_Instructions for the task_. Gather the lines below that include the string "picture", copying each in full.

_Source excerpt_.
## begin
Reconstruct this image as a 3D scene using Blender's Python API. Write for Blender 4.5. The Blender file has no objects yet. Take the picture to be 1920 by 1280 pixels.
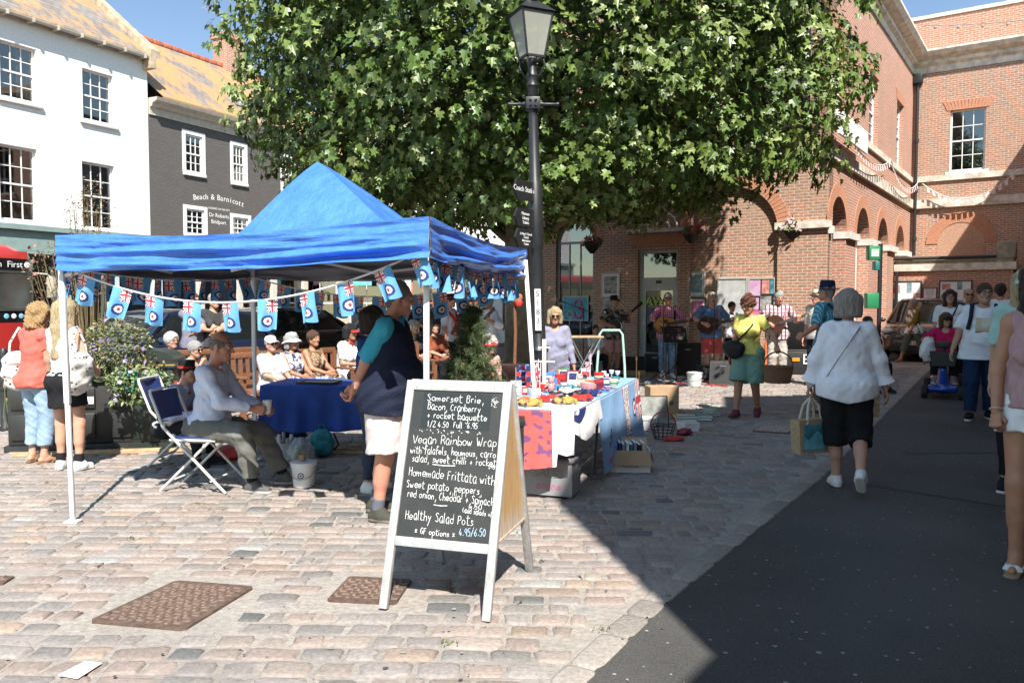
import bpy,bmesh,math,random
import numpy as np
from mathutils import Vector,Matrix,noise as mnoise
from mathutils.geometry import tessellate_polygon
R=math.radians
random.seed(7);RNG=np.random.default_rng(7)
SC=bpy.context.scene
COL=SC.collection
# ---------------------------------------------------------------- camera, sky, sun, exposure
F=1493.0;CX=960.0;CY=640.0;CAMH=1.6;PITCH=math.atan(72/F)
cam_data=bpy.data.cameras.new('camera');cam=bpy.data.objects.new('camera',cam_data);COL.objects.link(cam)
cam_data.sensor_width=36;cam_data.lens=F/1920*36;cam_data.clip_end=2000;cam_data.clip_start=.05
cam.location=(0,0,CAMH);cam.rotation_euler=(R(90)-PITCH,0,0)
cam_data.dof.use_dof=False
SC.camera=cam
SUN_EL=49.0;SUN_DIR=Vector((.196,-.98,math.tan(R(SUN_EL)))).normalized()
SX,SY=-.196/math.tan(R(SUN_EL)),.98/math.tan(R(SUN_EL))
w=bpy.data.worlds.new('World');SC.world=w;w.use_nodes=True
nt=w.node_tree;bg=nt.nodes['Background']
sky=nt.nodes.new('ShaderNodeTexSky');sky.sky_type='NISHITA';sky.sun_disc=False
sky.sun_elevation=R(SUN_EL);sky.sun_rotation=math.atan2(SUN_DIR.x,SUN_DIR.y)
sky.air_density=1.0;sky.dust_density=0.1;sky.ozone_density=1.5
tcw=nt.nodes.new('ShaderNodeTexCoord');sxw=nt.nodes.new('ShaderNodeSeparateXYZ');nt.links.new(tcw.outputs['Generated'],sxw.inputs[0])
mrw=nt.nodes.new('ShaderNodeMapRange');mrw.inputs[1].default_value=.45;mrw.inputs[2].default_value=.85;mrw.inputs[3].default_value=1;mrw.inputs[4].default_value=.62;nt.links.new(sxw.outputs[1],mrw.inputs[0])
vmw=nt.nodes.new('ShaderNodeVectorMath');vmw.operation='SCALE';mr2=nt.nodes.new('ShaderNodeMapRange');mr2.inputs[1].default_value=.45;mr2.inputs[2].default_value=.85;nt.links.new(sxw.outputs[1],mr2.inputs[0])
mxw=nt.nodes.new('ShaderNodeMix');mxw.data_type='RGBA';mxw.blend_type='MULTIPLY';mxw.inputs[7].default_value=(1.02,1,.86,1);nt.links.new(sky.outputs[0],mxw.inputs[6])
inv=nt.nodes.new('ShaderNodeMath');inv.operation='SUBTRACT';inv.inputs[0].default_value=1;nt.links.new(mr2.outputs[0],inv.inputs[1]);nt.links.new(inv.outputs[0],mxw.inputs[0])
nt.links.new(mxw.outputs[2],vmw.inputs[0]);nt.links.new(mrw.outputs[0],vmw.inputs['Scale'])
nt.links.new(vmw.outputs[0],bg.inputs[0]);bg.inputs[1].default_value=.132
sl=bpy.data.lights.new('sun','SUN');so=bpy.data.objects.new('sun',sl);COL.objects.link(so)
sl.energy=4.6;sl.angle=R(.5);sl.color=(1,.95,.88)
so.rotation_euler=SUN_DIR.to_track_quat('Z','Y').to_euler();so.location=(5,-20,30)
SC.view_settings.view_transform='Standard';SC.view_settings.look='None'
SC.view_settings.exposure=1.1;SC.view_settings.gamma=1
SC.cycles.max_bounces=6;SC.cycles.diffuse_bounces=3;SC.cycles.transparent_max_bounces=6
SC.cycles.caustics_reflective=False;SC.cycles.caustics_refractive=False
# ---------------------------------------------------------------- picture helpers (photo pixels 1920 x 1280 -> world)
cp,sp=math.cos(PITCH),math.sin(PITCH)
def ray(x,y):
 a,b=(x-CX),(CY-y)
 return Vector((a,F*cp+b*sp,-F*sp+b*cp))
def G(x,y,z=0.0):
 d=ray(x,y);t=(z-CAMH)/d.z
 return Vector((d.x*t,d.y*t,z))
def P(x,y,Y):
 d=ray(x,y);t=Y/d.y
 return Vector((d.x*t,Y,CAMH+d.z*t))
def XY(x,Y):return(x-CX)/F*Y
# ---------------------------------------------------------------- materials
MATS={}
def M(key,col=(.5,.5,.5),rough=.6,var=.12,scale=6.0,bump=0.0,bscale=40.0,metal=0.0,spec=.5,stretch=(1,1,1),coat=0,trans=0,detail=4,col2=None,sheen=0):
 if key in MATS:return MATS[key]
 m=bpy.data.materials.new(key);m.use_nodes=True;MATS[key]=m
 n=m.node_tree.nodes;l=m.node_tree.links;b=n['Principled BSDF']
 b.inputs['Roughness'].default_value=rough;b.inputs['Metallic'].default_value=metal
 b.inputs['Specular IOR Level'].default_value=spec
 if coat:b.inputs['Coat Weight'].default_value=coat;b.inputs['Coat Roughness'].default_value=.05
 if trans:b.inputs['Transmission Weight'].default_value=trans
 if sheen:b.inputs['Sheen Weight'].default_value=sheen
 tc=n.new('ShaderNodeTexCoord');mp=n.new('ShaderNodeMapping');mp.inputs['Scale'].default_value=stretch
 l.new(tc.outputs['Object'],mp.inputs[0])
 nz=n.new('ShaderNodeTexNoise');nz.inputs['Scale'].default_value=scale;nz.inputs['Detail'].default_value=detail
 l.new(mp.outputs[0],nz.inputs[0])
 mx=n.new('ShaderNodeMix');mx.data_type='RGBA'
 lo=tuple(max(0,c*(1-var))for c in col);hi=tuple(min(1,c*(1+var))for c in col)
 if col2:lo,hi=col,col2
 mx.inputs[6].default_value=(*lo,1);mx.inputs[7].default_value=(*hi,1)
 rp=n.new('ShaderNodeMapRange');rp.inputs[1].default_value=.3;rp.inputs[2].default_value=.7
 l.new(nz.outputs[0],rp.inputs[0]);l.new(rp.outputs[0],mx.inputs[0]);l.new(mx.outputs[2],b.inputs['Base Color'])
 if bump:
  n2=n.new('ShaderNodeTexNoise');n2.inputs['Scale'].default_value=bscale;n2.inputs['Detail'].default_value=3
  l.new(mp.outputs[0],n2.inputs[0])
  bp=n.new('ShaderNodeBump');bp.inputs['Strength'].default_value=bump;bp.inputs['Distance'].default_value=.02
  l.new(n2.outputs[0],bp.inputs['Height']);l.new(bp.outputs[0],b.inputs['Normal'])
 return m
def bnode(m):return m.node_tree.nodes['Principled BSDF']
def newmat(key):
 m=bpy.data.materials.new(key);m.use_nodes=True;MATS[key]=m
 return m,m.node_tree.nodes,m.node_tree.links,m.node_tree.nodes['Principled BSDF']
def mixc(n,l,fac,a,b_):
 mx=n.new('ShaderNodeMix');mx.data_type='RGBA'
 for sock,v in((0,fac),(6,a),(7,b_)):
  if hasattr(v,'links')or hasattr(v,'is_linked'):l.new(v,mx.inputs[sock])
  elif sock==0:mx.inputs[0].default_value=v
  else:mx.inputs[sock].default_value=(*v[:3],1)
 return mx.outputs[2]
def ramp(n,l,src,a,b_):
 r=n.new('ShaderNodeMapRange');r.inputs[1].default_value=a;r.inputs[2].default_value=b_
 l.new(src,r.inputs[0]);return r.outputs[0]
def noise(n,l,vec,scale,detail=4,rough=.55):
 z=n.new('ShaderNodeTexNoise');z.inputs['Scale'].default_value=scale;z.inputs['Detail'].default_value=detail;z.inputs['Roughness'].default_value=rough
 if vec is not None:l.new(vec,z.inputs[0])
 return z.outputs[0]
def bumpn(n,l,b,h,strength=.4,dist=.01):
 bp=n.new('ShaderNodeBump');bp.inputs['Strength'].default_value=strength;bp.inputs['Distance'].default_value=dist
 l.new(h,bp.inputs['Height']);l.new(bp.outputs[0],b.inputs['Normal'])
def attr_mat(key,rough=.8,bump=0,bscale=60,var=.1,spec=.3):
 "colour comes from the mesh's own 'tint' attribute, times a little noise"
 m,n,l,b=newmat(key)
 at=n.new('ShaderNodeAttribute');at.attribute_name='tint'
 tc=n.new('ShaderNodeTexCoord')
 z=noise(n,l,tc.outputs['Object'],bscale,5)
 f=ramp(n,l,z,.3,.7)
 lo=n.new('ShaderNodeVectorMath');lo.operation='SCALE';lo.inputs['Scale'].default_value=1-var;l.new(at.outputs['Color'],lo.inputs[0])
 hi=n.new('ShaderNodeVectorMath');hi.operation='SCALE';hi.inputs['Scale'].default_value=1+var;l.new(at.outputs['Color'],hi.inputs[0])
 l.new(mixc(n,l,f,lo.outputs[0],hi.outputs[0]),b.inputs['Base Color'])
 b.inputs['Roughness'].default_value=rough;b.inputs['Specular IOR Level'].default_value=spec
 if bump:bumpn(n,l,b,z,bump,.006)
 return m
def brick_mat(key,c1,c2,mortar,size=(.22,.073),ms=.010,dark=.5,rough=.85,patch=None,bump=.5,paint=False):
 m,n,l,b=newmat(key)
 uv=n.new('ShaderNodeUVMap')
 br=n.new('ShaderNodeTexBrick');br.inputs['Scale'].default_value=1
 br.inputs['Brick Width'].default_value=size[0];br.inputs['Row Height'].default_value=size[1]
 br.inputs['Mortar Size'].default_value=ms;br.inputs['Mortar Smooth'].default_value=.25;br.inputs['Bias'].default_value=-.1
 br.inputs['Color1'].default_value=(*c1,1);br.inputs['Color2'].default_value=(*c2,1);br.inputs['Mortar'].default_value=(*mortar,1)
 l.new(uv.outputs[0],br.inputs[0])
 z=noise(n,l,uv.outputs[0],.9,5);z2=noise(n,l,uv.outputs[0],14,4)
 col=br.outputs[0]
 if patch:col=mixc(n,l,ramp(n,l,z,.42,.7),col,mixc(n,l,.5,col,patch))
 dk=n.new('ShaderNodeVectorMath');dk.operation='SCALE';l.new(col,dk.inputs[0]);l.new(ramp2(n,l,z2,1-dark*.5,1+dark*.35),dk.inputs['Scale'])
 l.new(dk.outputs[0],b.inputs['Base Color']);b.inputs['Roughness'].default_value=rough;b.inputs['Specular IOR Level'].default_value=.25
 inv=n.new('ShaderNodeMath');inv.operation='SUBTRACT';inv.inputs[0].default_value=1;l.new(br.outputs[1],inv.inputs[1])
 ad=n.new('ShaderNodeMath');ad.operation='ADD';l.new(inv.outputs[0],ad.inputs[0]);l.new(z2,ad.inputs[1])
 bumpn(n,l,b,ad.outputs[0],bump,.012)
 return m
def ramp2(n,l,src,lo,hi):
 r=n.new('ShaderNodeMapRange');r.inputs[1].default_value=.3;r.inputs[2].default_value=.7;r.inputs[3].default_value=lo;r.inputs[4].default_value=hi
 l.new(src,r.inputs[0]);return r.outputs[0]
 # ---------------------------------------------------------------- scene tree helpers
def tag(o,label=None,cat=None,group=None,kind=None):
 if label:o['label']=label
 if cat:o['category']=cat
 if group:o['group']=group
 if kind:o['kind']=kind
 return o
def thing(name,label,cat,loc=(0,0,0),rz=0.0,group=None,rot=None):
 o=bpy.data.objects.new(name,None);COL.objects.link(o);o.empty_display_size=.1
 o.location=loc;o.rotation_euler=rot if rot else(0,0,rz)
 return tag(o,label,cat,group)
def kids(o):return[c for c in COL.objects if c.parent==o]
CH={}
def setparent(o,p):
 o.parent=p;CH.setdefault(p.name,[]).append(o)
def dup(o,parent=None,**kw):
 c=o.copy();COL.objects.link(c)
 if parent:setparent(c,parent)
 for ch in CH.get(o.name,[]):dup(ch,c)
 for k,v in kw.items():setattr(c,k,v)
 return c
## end
_Exercise output_.
Reconstruct this image as a 3D scene using Blender's Python API. Write for Blender 4.5. The Blender file has no objects yet. Take the picture to be 1920 by 1280 pixels.
# ---------------------------------------------------------------- picture helpers (photo pixels 1920 x 1280 -> world)